The Quiet American
In limited release to qualify for the Oscars, The Quiet American is a towering achievement with a soul-baring performance by Michael Caine that deserves the highest praise. Based on Graham Greene’s 1955 novel that skewers early U.S. involvement in Vietnam, the film boasts a probing script by Christopher Hampton and Robert Schenkkan. It’s a personal best for Aussie director Phillip Noyce, on a roll with his remarkable Rabbit-Proof Fence (the factual story of three aboriginal girls fighting white colonialists).

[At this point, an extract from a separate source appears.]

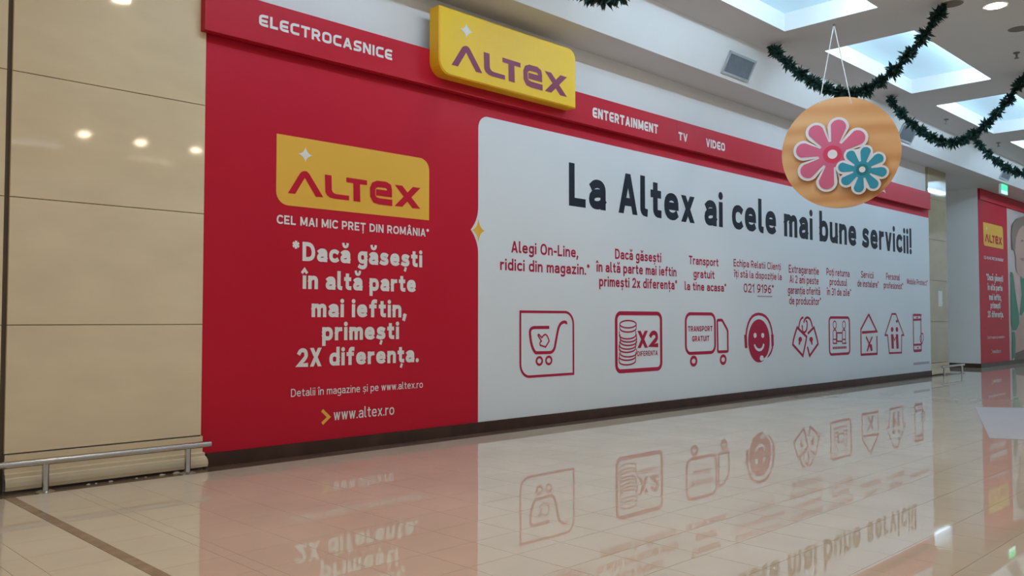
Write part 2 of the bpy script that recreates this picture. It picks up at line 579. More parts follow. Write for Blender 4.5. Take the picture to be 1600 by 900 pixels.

Caine plays Thomas Fowler, a veteran London Times journalist assigned to Saigon, circa 1952. The married Thomas has taken a teen mistress, Phuong (Do Thi Hai Yen), who supplies him with sex and opium. What Caine shows to piercing effect is the love Thomas feels for the girl, a love threatened by the arrival of Alden Pyle (Brendan Fraser is strikingly good), the deceptively naive American who may be behind a bombing in Saigon Square charged to the communists. Noyce stages the action to stunning effect, and he brings delicacy to the battle waged by the men over Phuong, a symbol of her country. Caine has never been better, which is saying something. He puts a human face on a tragic era of history in a film that ranks with the year’s finest.